> 1. what is the meaning of integrating with respect to Pr(dx,dy) instead of with respect to dx,dy by themselves?

You are missing the notion that this is an expectation, that is, the average value of $(Y-f(X))^2$ under the joint distribution of $(X,Y)$. (Using *Pr* is clearly not the most inspired choice!)

> 2. since this is an indefinite integral, shouldn't there be a +C or something afterwards?

This is a regular integral and not an anti-derivative. The authors did not put the domain of integration on the integral sign, as is common when this domain does not suffer from possible confusion.

>  3. this is more about the intuition behind this: why is the expected value of the loss function f is the same as the area beneath the
> function (that is, the integral of f)?

First, $f(X)$ is not the loss function but the transform of the random variable $X$. The loss function is $(Y-f(X))^2$. Second, the integral of the loss function under the probability measure is its average or averaged value. This is _the_ definition for expectations.

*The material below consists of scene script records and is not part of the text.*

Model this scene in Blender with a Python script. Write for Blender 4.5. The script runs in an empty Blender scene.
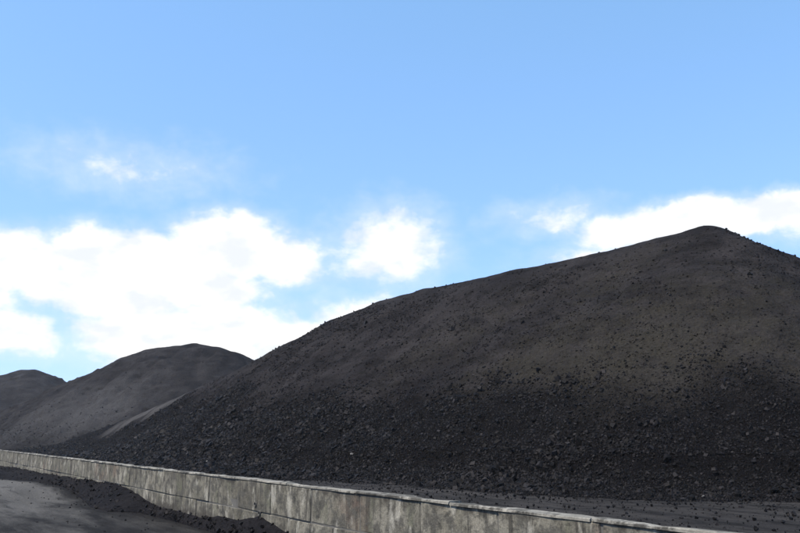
import bpy, bmesh, math, random
import numpy as np
from mathutils import Vector, Matrix

random.seed(7)
rng = np.random.default_rng(7)
scene = bpy.context.scene
col = scene.collection

# ------------------------------------------------------------------ camera
F = 800.0                     # focal length in pixels of the 800 x 533 photograph
CAM_Z = 1.74
HORIZON = 435.0
PITCH = math.atan((HORIZON - 266.5) / F)
cam_data = bpy.data.cameras.new('camera')
cam_data.sensor_fit = 'HORIZONTAL'
cam_data.sensor_width = 36.0
cam_data.lens = 36.0 * F / 800.0
cam_data.clip_start = 0.1
cam_data.clip_end = 9000.0
cam = bpy.data.objects.new('camera', cam_data)
col.objects.link(cam)
cam.location = (0, 0, CAM_Z)
cam.rotation_euler = (math.pi / 2 + PITCH, 0, 0)
scene.camera = cam
CP, SP = math.cos(PITCH), math.sin(PITCH)


def ray(px, py):
    """unit direction of a viewing ray"""
    a, b = (px - 400.0) / F, (266.5 - py) / F
    v = Vector((a, CP - b * SP, SP + b * CP))
    return v.normalized()


def on_plane(px, py, z):
    d = ray(px, py)
    t = (z - CAM_Z) / d.z
    return Vector((d.x * t, d.y * t, z))


def at_depth(px, py, Y):
    d = ray(px, py)
    t = Y / d.y
    return Vector((d.x * t, Y, CAM_Z + d.z * t))


# ------------------------------------------------------------------ light and sky
SUN_EL, SUN_AZ = math.radians(55), math.radians(245)      # azimuth clockwise from +Y (view direction)
sun_dir = Vector((math.sin(SUN_AZ) * math.cos(SUN_EL), math.cos(SUN_AZ) * math.cos(SUN_EL), math.sin(SUN_EL)))
sun_data = bpy.data.lights.new('sun', 'SUN')
sun_data.energy = 4.4
sun_data.angle = math.radians(0.55)
sun_data.color = (1.0, 0.90, 0.77)
sun = bpy.data.objects.new('sun', sun_data)
col.objects.link(sun)
sun.rotation_euler = sun_dir.to_track_quat('Z', 'Y').to_euler()
sun.location = (0, -20, 60)

scene.view_settings.view_transform = 'Standard'
scene.view_settings.look = 'None'
scene.view_settings.gamma = 1.0
scene.view_settings.use_curve_mapping = False
scene.view_settings.exposure = 0.55
SKY_STRENGTH = 0.15


class NT:
    """small helper for node trees"""
    def __init__(self, tree):
        self.t = tree
        self.n = tree.nodes
        self.l = tree.links

    def node(self, kind, **kw):
        nd = self.n.new(kind)
        for k, v in kw.items():
            setattr(nd, k, v)
        return nd

    def put(self, sock, v):
        if isinstance(v, bpy.types.NodeSocket):
            self.l.new(v, sock)
        else:
            sock.default_value = v

    def math(self, op, a, b=None, c=None, clamp=False):
        nd = self.node('ShaderNodeMath', operation=op, use_clamp=clamp)
        self.put(nd.inputs[0], a)
        if b is not None:
            self.put(nd.inputs[1], b)
        if c is not None:
            self.put(nd.inputs[2], c)
        return nd.outputs[0]

    def vmath(self, op, a, b=None, c=None):
        nd = self.node('ShaderNodeVectorMath', operation=op)
        self.put(nd.inputs[0], a)
        if b is not None:
            self.put(nd.inputs[1], b)
        if c is not None:
            self.put(nd.inputs[2], c)
        return nd.outputs['Value'] if op in ('LENGTH', 'DISTANCE', 'DOT_PRODUCT') else nd.outputs[0]

    def noise(self, vec, scale, detail=4, rough=0.55, dist=0.0, out=0):
        nd = self.node('ShaderNodeTexNoise')
        if vec is not None:
            self.l.new(vec, nd.inputs['Vector'])
        nd.inputs['Scale'].default_value = scale
        nd.inputs['Detail'].default_value = detail
        nd.inputs['Roughness'].default_value = rough
        nd.inputs['Distortion'].default_value = dist
        return nd.outputs[out]

    def range(self, v, a, b, lo=0.0, hi=1.0, smooth=True):
        nd = self.node('ShaderNodeMapRange')
        nd.interpolation_type = 'SMOOTHSTEP' if smooth else 'LINEAR'
        nd.clamp = True
        self.put(nd.inputs[0], v)
        for i, x in enumerate((a, b, lo, hi)):
            self.put(nd.inputs[1 + i], x)
        return nd.outputs[0]

    def mix(self, f, a, b, blend='MIX'):
        nd = self.node('ShaderNodeMix', data_type='RGBA', blend_type=blend)
        self.put(nd.inputs[0], f)
        for s, v in ((nd.inputs[6], a), (nd.inputs[7], b)):
            if isinstance(v, tuple) and len(v) == 3:
                v = (*v, 1.0)
            self.put(s, v)
        return nd.outputs[2]

    def mapping(self, vec, scale=(1, 1, 1), rot=(0, 0, 0), loc=(0, 0, 0)):
        nd = self.node('ShaderNodeMapping')
        self.l.new(vec, nd.inputs[0])
        nd.inputs['Location'].default_value = loc
        nd.inputs['Rotation'].default_value = rot
        nd.inputs['Scale'].default_value = scale
        return nd.outputs[0]


world = bpy.data.worlds.new('World')
scene.world = world
world.use_nodes = True
w = NT(world.node_tree)
w.n.clear()
out = w.node('ShaderNodeOutputWorld')
bg = w.node('ShaderNodeBackground')
bg.inputs[1].default_value = SKY_STRENGTH
w.l.new(bg.outputs[0], out.inputs[0])
sky = w.node('ShaderNodeTexSky', sky_type='NISHITA')
sky.sun_disc = False
sky.sun_elevation = SUN_EL
sky.sun_rotation = SUN_AZ
sky.altitude = 0.0
sky.air_density = 1.0
sky.dust_density = 0.1
sky.ozone_density = 1.6
tc = w.node('ShaderNodeTexCoord')
sep = w.node('ShaderNodeSeparateXYZ')
w.l.new(tc.outputs['Generated'], sep.inputs[0])
az = w.math('ARCTAN2', sep.outputs[0], sep.outputs[1])
el = w.math('ARCSINE', sep.outputs[2])
uv = w.node('ShaderNodeCombineXYZ')
w.l.new(az, uv.inputs[0])
w.l.new(el, uv.inputs[1])
UV = uv.outputs[0]
# cumulus bank: (pixel x, pixel y, half width, half height, weight); the sky goes on with
# similar cloud elsewhere (noise bank below)
CLOUDS = [
    (10, 262, 62, 36, 1.0), (85, 250, 48, 34, 1.0), (150, 262, 85, 42, 1.05), (228, 246, 70, 42, 1.1),
    (286, 258, 52, 34, 0.9), (120, 292, 95, 34, 1.0), (200, 285, 80, 30, 0.9), (390, 248, 66, 46, 0.62), (338, 264, 70, 26, 0.20),
    (150, 335, 85, 36, 1.0), (225, 328, 90, 36, 1.0), (295, 345, 60, 32, 0.95), (350, 320, 50, 22, 0.62),
    (-2, 333, 60, 26, 0.95), (-70, 290, 90, 50, 1.0), (-120, 340, 80, 40, 0.9),
    (124, 167, 78, 19, 0.25), (556, 217, 60, 18, 0.36),
    (628, 234, 62, 22, 0.80), (690, 219, 84, 21, 1.0), (775, 215, 115, 20, 1.0), (890, 216, 110, 22, 1.0),
    (590, 256, 60, 14, 0.42), (360, 312, 70, 20, 0.40), (190, 352, 110, 26, 0.9), (60, 285, 60, 24, 0.9),
]
warp = w.node('ShaderNodeTexNoise')
w.l.new(UV, warp.inputs['Vector'])
warp.inputs['Scale'].default_value = 14.0
warp.inputs['Detail'].default_value = 5.0
warp.inputs['Roughness'].default_value = 0.6
wv = w.vmath('MULTIPLY', w.vmath('SUBTRACT', warp.outputs['Color'], (0.5, 0.5, 0.5)), (0.07, 0.045, 0.0))
UVW = w.vmath('ADD', UV, wv)
total = None
for (cx, cy, rx, ry, wt) in CLOUDS:
    d = ray(cx, cy)
    a0, e0 = math.atan2(d.x, d.y), math.asin(d.z)
    sx, sy = 1.0 / (rx / F), 1.0 / (ry / F)
    p = w.vmath('MULTIPLY', w.vmath('SUBTRACT', UVW, (a0, e0, 0)), (sx, sy, 0))
    f = w.math('MULTIPLY_ADD', w.vmath('LENGTH', p), -1.0 * wt, wt)
    total = f if total is None else w.math('SMOOTH_MAX', total, f, 0.12)
# cloud bank outside the view: same kind of cumulus in a low band all round
bank_n = w.noise(w.mapping(UV, (1.0, 2.6, 1.0), loc=(3.1, 0.4, 0)), 3.0, 3, 0.5)
band = w.math('MULTIPLY', w.range(el, 0.02, 0.10), w.range(el, 0.50, 0.22))
away = w.range(w.math('ABSOLUTE', az), 0.52, 0.80)
bank = w.math('MULTIPLY', w.math('MULTIPLY_ADD', bank_n, 3.0, -1.35), w.math('MULTIPLY', band, away))
total = w.math('MAXIMUM', total, w.math('ADD', bank, w.math('MULTIPLY_ADD', w.math('MULTIPLY', band, away), 0.6, -0.6)))
det = w.noise(w.mapping(UV, (1.0, 1.5, 1.0)), 26.0, 7, 0.62, 0.2)
dens = w.math('MULTIPLY_ADD', w.math('SUBTRACT', det, 0.5), 0.62, total)
mask = w.range(dens, -0.04, 0.46)
soft = w.range(dens, -0.32, 0.40, 0.0, 0.34)
mask = w.math('MAXIMUM', mask, soft)
shade = w.noise(w.mapping(UV, (1.0, 1.8, 1.0), loc=(0.3, 0.05, 0)), 17.0, 4, 0.5)
CL = 0.74 / SKY_STRENGTH
ccol = w.mix(w.range(shade, 0.34, 0.60), (0.85 * CL, 0.89 * CL, 0.93 * CL), (1.10 * CL, 1.08 * CL, 1.06 * CL))
rgb = w.node('ShaderNodeSeparateColor')
w.l.new(sky.outputs[0], rgb.inputs[0])
com = w.node('ShaderNodeCombineColor')
for ch, (pw, tint) in enumerate(((0.55, 1.14), (0.46, 1.77), (0.60, 2.10))):
    w.l.new(w.math('MULTIPLY', w.math('POWER', rgb.outputs[ch], pw), tint), com.inputs[ch])
skyc = com.outputs[0]
final = w.mix(mask, skyc, ccol)
w.l.new(final, bg.inputs[0])

# ------------------------------------------------------------------ helpers


def tag(o, label=None, category=None, group=None, kind=None):
    if label:
        o['label'] = label
    if category:
        o['category'] = category
    if group:
        o['group'] = group
    if kind:
        o['kind'] = kind
    return o


def mesh_from_arrays(name, verts, faces, smooth=True):
    """verts (n,3), faces (m,k) with a constant k"""
    me = bpy.data.meshes.new(name)
    n, m, k = len(verts), len(faces), faces.shape[1]
    me.vertices.add(n)
    me.vertices.foreach_set('co', np.ascontiguousarray(verts, dtype=np.float32).ravel())
    me.loops.add(m * k)
    me.loops.foreach_set('vertex_index', np.ascontiguousarray(faces, dtype=np.int32).ravel())
    me.polygons.add(m)
    me.polygons.foreach_set('loop_start', np.arange(0, m * k, k, dtype=np.int32))
    me.polygons.foreach_set('use_smooth', np.full(m, smooth, dtype=bool))
    me.update(calc_edges=True)
    me.validate()
    return me


def link(name, me, mat, parent=None):
    o = bpy.data.objects.new(name, me)
    col.objects.link(o)
    if mat is not None and not me.materials:
        me.materials.append(mat)
    if parent is not None:
        o.parent = parent
    return o


def empty(name, loc=(0, 0, 0)):
    o = bpy.data.objects.new(name, None)
    o.empty_display_size = 0.5
    o.location = loc
    col.objects.link(o)
    return o


_LAT = np.random.default_rng(99).random((256, 256))


def vnoise(x, y):
    xi, yi = np.floor(x).astype(int), np.floor(y).astype(int)
    fx, fy = x - xi, y - yi
    fx, fy = fx * fx * (3 - 2 * fx), fy * fy * (3 - 2 * fy)
    a = _LAT[xi & 255, yi & 255]
    b = _LAT[(xi + 1) & 255, yi & 255]
    c = _LAT[xi & 255, (yi + 1) & 255]
    d = _LAT[(xi + 1) & 255, (yi + 1) & 255]
    return (a + (b - a) * fx) * (1 - fy) + (c + (d - c) * fx) * fy


def fbm(x, y, scale, octs=4, gain=0.5, ox=0.0, oy=0.0):
    """-1 .. 1"""
    s, amp, tot = 0.0, 1.0, 0.0
    x, y = x / scale + ox, y / scale + oy
    for _ in range(octs):
        s = s + amp * (vnoise(x, y) * 2 - 1)
        tot += amp
        amp *= gain
        x, y = x * 2.03 + 17.3, y * 2.03 + 5.1
    return s / tot


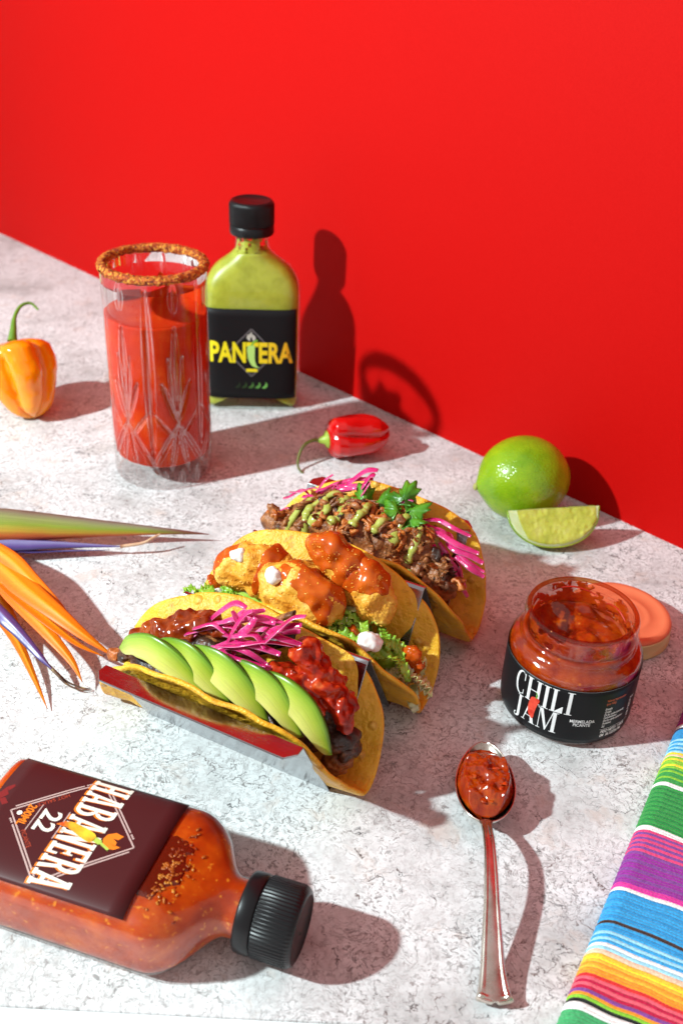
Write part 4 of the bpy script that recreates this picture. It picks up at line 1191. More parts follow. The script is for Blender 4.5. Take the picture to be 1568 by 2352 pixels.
def build_flower():
    o = (-17.0, 41.0, 0)
    f = empty('bird_of_paradise_flower', 'cut bird-of-paradise flower with orange sepals, purple petals and green beak', 'flower', o)
    # beak-like spathe lying on its side
    mt = uv_ramp('spathe_skin', [(0.0, (.50, .09, .03)), (.10, (.56, .13, .035)), (.22, (.48, .30, .03)), (.42, (.26, .33, .03)), (.66, (.27, .29, .10)), (.84, (.24, .20, .13)), (1.0, (.16, .10, .08))], rough=.42, extra=lambda t, c: t.mix(t.ramp(t.add('ShaderNodeSeparateXYZ', Vector=t.coord('UV')).outputs[0], [(.70, 0.0), (.86, .75), (1, .95)]), c, (.16, .015, .02)))
    tp = catmull([(-22.6, 45.6, 2.2), (-18.56, 45.90, 2.05), (-15.53, 46.08, 1.75), (-12.47, 46.27, 1.35), (-9.34, 46.45, .95), (-7.26, 46.63, 0.6)], 50)
    bt = catmull([(-22.4, 43.8, 1.0), (-18.19, 44.29, 1.0), (-15.35, 45.05, .8), (-12.44, 45.75, .7), (-9.39, 46.35, .62), (-7.26, 46.62, 0.57)], 50)
    V, U = [], []
    n = 24
    for i in range(51):
        A, B = tp[i], bt[i]; mid = (A+B)/2; d = (A-B)/2; L = np.linalg.norm(d)
        T = tp[min(50, i+1)]-tp[max(0, i-1)]; T /= np.linalg.norm(T); N = np.cross(T, d/L)
        for k in range(n):
            a = 2*math.pi*k/n; p = mid+d*math.cos(a)+N*L*.62*math.sin(a)
            p[2] = max(p[2], .03); V.append(tuple(p-np.array(o))); U.append((i/50, .5+.5*math.cos(a)))
    mk('spathe', V, grid_faces(51, n, wrap_v=True), mt, f, uvs=U)
    org = uv_ramp('orange_sepal', [(0.0, (.72, .13, .001)), (.3, (.86, .23, .002)), (.5, (.88, .30, .006)), (.7, (.86, .22, .002)), (1.0, (.74, .13, .001))], rough=.48, sss=.10, sss_r=(1, .35, .05), sss_scale=.002, extra=lambda t, c: t.mix(t.ramp(t.add('ShaderNodeSeparateXYZ', Vector=t.coord('UV')).outputs[0], [(.93, 0.0), (1.0, .7)]), c, (.30, .10, .02)))
    pur = uv_ramp('violet_petal', [(0.0, (.05, .03, .13)), (.35, (.14, .08, .30)), (.55, (.24, .22, .42)), (.8, (.10, .06, .24)), (1.0, (.035, .03, .09))], rough=.3)
    def lance(w, pk=.35, tail=1.0):
        pk = .34
        def f_(t):
            return w*(.45+.55*math.sin(math.pi/2*t/pk)) if t < pk else w*max(.03, (1-(t-pk)/(1-pk))**.85)
        return f_
    A = [(-20.23, 43.82, 1.6), (-17.07, 41.07, 1.8), (-14.95, 38.83, 2.0), (-13.13, 37.19, 2.0), (-11.56, 36.11, 1.6), (-10.1, 35.5, .95)]
    petal('orange_sepal', A, lance(.66, .50, 1.15), f, org, o, keel=.30, roll=-.18)
    A2 = [(-20.0, 43.3, 1.1), (-17.2, 40.9, 1.2), (-15.2, 38.75, 1.45), (-13.5, 37.1, 1.5), (-11.9, 36.0, 1.2), (-10.6, 35.55, .9)]
    petal('orange_sepal', A2, lance(.54, .5, 1.15), f, org, o, keel=.3, roll=.3)
    B = [(-19.31, 43.15, 1.2), (-16.98, 40.55, 1.3), (-15.3, 38.56, 1.4), (-13.3, 36.32, 1.4), (-12.02, 35.06, 1.0), (-11.34, 34.22, .5)]
    petal('orange_sepal', B, lance(.48, .52, 1.2), f, org, o, keel=.35, roll=-.1)
    A3 = [(-20.1, 43.9, 1.9), (-17.0, 41.6, 2.1), (-14.9, 39.5, 2.05), (-13.2, 37.9, 1.75), (-12.2, 36.9, 1.3)]
    petal('orange_sepal', A3, lance(.46, .5), f, org, o, keel=.25, roll=-.35)
    E_ = [(-19.17, 42.56, .8), (-17.4, 40.3, .9), (-16.2, 38.7, .9), (-15.2, 37.3, .8), (-14.3, 36.2, .5)]
    petal('orange_sepal', E_, lance(.45, .5), f, org, o, keel=.4)
    Cc = [(-17.97, 40.14, 1.0), (-16.3, 38.22, .9), (-15.45, 37.2, .8), (-14.63, 36.02, .7), (-13.57, 34.34, .5), (-12.56, 32.74, .15)]
    petal('orange_sepal', Cc, lance(.36, .45, 1.2), f, org, o, keel=.35, roll=.15)
    petal('violet_petal', [(-17.9, 39.5, 1.9), (-15.91, 37.34, 1.75), (-14.74, 36.29, 1.5), (-13.42, 35.02, 1.2), (-12.75, 34.55, .85)], lance(.34, .38, 1.2), f, pur, o, keel=.6, roll=-.2)
    tipm = noisy('dry_petal_tip', [(.3, (.05, .03, .03)), (.6, (.16, .09, .05)), (.75, (.4, .3, .12))], 300, .6)
    for dx in (0, .07):
        P = catmull([(-13.1, 34.85, .95), (-12.5, 34.40+dx, .7), (-12.05, 34.15+dx*2, .4), (-11.45, 34.05+dx*2.5, .18), (-10.95, 34.15+dx, .1)], 20)
        V, F, _ = tube([tuple(p-np.array(o)) for p in P], [.09-.0035*i for i in range(21)], n=6); mk('petal_thread', V, F, tipm, f)
    petal('violet_petal', [(-20.5, 43.8, .9), (-18.23, 44.25, .8), (-16.37, 44.5, .75), (-14.49, 44.72, .7), (-11.6, 44.97, .6)], lance(.62, .5), f, pur, o, keel=.5)
    petal('violet_petal', [(-20.3, 43.4, 1.0), (-18.3, 43.9, .8), (-16.6, 44.1, .55), (-15.2, 44.35, .5), (-12.4, 44.8, .45)], lance(.30, .5), f, pur, o, keel=.4, roll=.3)
    petal('violet_petal', [(-19.49, 43.5, 1.2), (-17.97, 43.56, 1.0), (-17.31, 43.65, .6), (-16.5, 43.72, .3)], lance(.22, .4), f, pur, o, keel=.7)
    P = catmull([(-11.9, 44.96, .6), (-10.7, 45.13, .8), (-10.19, 45.37, 1.0), (-9.84, 45.61, 1.1)], 16)
    V, F, _ = tube([tuple(p-np.array(o)) for p in P], [.10-.003*i for i in range(17)], n=6); mk('petal_thread', V, F, noisy('pale_thread', [(.3, (.5, .26, .14)), (.7, (.62, .42, .28))], 200, .5), f)
build_flower()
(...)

About this entire excerpt, one way to look at it is to see it as a probabilistic version of the *Pythagorean theorem*: the average square distance between $Y$ and $f(X)$ is the sum
$$\mathbb{E}[(Y-f(X))^2]=\mathbb{E}[(Y-\mathbb{E}[Y|X])^2]+\mathbb{E}[(\mathbb{E}[Y|X]-f(X))^2]$$
since the terms $(Y-\mathbb{E}[Y|X])$ and $(\mathbb{E}[Y|X]-f(X))$ are orthogonal in this probabilistic sense.